* GIVEN TASK *
Without the pictures, write out all the lines below exactly as they appear.
┄┄┄┄┄┄┄┄┄┄
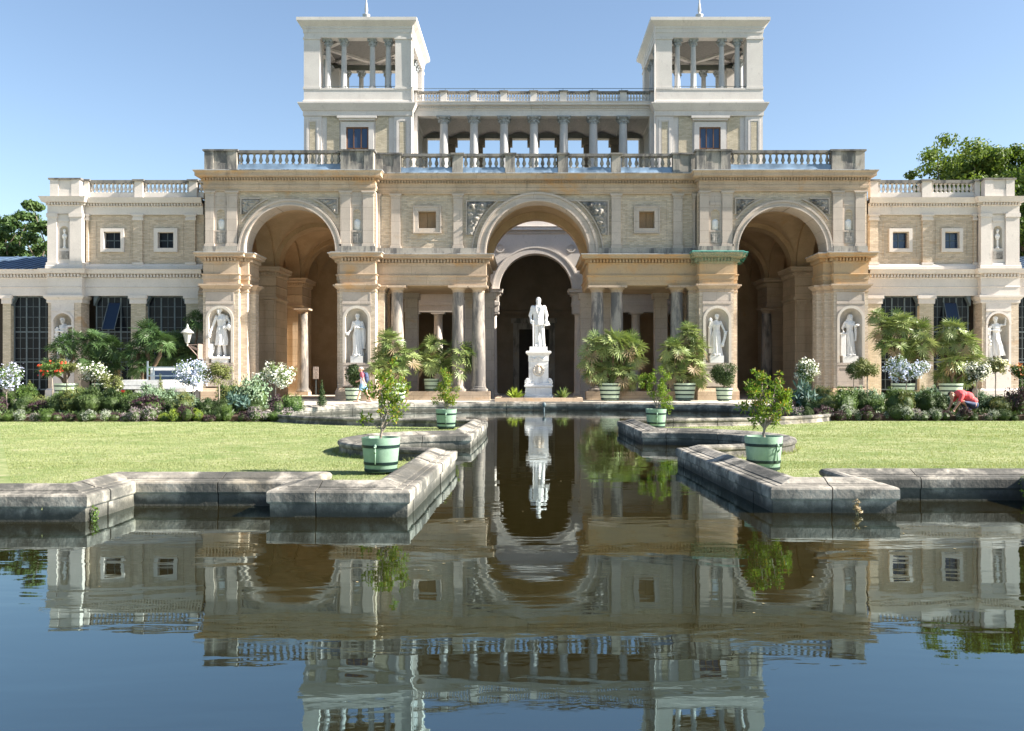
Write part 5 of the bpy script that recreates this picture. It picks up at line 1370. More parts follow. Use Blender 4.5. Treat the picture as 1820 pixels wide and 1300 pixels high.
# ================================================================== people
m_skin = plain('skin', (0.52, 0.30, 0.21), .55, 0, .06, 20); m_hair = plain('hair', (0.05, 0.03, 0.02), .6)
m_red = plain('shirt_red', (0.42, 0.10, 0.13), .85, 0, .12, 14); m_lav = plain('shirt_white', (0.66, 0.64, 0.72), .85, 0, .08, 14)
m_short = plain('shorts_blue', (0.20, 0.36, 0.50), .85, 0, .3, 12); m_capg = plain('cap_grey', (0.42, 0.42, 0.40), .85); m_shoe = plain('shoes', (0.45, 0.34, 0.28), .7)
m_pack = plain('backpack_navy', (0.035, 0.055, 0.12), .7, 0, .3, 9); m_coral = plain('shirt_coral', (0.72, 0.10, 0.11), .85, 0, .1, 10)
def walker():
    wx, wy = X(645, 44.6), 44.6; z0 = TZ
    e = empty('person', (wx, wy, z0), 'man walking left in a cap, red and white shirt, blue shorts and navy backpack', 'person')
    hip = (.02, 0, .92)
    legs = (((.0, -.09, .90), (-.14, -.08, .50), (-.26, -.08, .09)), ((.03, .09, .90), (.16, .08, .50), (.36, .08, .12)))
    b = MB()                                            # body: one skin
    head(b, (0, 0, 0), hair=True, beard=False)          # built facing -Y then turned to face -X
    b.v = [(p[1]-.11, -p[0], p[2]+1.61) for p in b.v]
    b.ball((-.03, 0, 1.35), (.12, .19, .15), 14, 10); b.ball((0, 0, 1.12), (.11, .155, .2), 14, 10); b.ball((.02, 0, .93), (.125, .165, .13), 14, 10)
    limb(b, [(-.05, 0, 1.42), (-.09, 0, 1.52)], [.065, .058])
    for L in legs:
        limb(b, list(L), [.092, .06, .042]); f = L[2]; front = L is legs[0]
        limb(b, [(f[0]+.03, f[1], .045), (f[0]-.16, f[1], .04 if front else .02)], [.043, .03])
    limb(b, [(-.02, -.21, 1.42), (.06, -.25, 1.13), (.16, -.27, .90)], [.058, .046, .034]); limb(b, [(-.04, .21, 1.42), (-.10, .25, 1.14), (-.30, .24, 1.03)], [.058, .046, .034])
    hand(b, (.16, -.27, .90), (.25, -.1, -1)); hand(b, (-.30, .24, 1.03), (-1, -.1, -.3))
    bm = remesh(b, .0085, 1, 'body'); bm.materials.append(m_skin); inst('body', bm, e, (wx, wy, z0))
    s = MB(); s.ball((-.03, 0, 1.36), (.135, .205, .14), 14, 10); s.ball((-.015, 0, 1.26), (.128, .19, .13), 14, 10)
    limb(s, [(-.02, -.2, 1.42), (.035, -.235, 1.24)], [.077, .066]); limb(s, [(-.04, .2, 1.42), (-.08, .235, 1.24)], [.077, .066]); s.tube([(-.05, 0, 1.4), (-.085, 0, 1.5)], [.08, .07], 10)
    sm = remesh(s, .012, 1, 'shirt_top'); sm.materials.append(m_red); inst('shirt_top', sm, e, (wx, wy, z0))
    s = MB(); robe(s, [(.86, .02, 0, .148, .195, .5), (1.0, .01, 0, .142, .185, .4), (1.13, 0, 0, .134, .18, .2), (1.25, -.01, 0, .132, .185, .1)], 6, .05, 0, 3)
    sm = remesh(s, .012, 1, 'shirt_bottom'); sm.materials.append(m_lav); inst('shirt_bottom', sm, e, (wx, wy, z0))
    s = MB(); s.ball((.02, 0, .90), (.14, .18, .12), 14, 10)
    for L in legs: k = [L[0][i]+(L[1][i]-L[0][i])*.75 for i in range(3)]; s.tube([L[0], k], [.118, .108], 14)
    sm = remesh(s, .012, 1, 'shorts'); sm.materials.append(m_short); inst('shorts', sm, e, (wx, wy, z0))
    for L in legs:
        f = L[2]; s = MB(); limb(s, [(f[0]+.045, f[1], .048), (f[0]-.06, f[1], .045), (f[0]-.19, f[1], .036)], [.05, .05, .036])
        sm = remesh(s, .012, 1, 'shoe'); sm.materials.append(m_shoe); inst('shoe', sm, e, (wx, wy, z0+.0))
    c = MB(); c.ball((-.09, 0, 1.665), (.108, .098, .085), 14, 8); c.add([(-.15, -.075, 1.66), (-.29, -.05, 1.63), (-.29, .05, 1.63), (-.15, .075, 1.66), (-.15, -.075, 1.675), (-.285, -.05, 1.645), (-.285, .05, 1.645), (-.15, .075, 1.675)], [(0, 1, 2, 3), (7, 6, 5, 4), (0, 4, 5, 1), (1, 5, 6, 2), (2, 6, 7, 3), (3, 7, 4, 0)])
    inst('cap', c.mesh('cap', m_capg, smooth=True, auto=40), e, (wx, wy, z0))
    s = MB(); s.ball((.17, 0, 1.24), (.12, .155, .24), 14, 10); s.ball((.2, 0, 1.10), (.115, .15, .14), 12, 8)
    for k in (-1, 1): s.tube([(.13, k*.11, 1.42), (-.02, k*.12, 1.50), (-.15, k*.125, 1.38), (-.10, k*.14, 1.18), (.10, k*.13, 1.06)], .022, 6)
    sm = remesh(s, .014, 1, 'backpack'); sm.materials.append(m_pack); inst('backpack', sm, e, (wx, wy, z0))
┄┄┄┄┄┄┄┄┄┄
* TASK ANSWER *
Write part 5 of the bpy script that recreates this picture. It picks up at line 1370. More parts follow. Use Blender 4.5. Treat the picture as 1820 pixels wide and 1300 pixels high.
# ================================================================== people
m_skin = plain('skin', (0.52, 0.30, 0.21), .55, 0, .06, 20); m_hair = plain('hair', (0.05, 0.03, 0.02), .6)
m_red = plain('shirt_red', (0.42, 0.10, 0.13), .85, 0, .12, 14); m_lav = plain('shirt_white', (0.66, 0.64, 0.72), .85, 0, .08, 14)
m_short = plain('shorts_blue', (0.20, 0.36, 0.50), .85, 0, .3, 12); m_capg = plain('cap_grey', (0.42, 0.42, 0.40), .85); m_shoe = plain('shoes', (0.45, 0.34, 0.28), .7)
m_pack = plain('backpack_navy', (0.035, 0.055, 0.12), .7, 0, .3, 9); m_coral = plain('shirt_coral', (0.72, 0.10, 0.11), .85, 0, .1, 10)
def walker():
    wx, wy = X(645, 44.6), 44.6; z0 = TZ
    e = empty('person', (wx, wy, z0), 'man walking left in a cap, red and white shirt, blue shorts and navy backpack', 'person')
    hip = (.02, 0, .92)
    legs = (((.0, -.09, .90), (-.14, -.08, .50), (-.26, -.08, .09)), ((.03, .09, .90), (.16, .08, .50), (.36, .08, .12)))
    b = MB()                                            # body: one skin
    head(b, (0, 0, 0), hair=True, beard=False)          # built facing -Y then turned to face -X
    b.v = [(p[1]-.11, -p[0], p[2]+1.61) for p in b.v]
    b.ball((-.03, 0, 1.35), (.12, .19, .15), 14, 10); b.ball((0, 0, 1.12), (.11, .155, .2), 14, 10); b.ball((.02, 0, .93), (.125, .165, .13), 14, 10)
    limb(b, [(-.05, 0, 1.42), (-.09, 0, 1.52)], [.065, .058])
    for L in legs:
        limb(b, list(L), [.092, .06, .042]); f = L[2]; front = L is legs[0]
        limb(b, [(f[0]+.03, f[1], .045), (f[0]-.16, f[1], .04 if front else .02)], [.043, .03])
    limb(b, [(-.02, -.21, 1.42), (.06, -.25, 1.13), (.16, -.27, .90)], [.058, .046, .034]); limb(b, [(-.04, .21, 1.42), (-.10, .25, 1.14), (-.30, .24, 1.03)], [.058, .046, .034])
    hand(b, (.16, -.27, .90), (.25, -.1, -1)); hand(b, (-.30, .24, 1.03), (-1, -.1, -.3))
    bm = remesh(b, .0085, 1, 'body'); bm.materials.append(m_skin); inst('body', bm, e, (wx, wy, z0))
    s = MB(); s.ball((-.03, 0, 1.36), (.135, .205, .14), 14, 10); s.ball((-.015, 0, 1.26), (.128, .19, .13), 14, 10)
    limb(s, [(-.02, -.2, 1.42), (.035, -.235, 1.24)], [.077, .066]); limb(s, [(-.04, .2, 1.42), (-.08, .235, 1.24)], [.077, .066]); s.tube([(-.05, 0, 1.4), (-.085, 0, 1.5)], [.08, .07], 10)
    sm = remesh(s, .012, 1, 'shirt_top'); sm.materials.append(m_red); inst('shirt_top', sm, e, (wx, wy, z0))
    s = MB(); robe(s, [(.86, .02, 0, .148, .195, .5), (1.0, .01, 0, .142, .185, .4), (1.13, 0, 0, .134, .18, .2), (1.25, -.01, 0, .132, .185, .1)], 6, .05, 0, 3)
    sm = remesh(s, .012, 1, 'shirt_bottom'); sm.materials.append(m_lav); inst('shirt_bottom', sm, e, (wx, wy, z0))
    s = MB(); s.ball((.02, 0, .90), (.14, .18, .12), 14, 10)
    for L in legs: k = [L[0][i]+(L[1][i]-L[0][i])*.75 for i in range(3)]; s.tube([L[0], k], [.118, .108], 14)
    sm = remesh(s, .012, 1, 'shorts'); sm.materials.append(m_short); inst('shorts', sm, e, (wx, wy, z0))
    for L in legs:
        f = L[2]; s = MB(); limb(s, [(f[0]+.045, f[1], .048), (f[0]-.06, f[1], .045), (f[0]-.19, f[1], .036)], [.05, .05, .036])
        sm = remesh(s, .012, 1, 'shoe'); sm.materials.append(m_shoe); inst('shoe', sm, e, (wx, wy, z0+.0))
    c = MB(); c.ball((-.09, 0, 1.665), (.108, .098, .085), 14, 8); c.add([(-.15, -.075, 1.66), (-.29, -.05, 1.63), (-.29, .05, 1.63), (-.15, .075, 1.66), (-.15, -.075, 1.675), (-.285, -.05, 1.645), (-.285, .05, 1.645), (-.15, .075, 1.675)], [(0, 1, 2, 3), (7, 6, 5, 4), (0, 4, 5, 1), (1, 5, 6, 2), (2, 6, 7, 3), (3, 7, 4, 0)])
    inst('cap', c.mesh('cap', m_capg, smooth=True, auto=40), e, (wx, wy, z0))
    s = MB(); s.ball((.17, 0, 1.24), (.12, .155, .24), 14, 10); s.ball((.2, 0, 1.10), (.115, .15, .14), 12, 8)
    for k in (-1, 1): s.tube([(.13, k*.11, 1.42), (-.02, k*.12, 1.50), (-.15, k*.125, 1.38), (-.10, k*.14, 1.18), (.10, k*.13, 1.06)], .022, 6)
    sm = remesh(s, .014, 1, 'backpack'); sm.materials.append(m_pack); inst('backpack', sm, e, (wx, wy, z0))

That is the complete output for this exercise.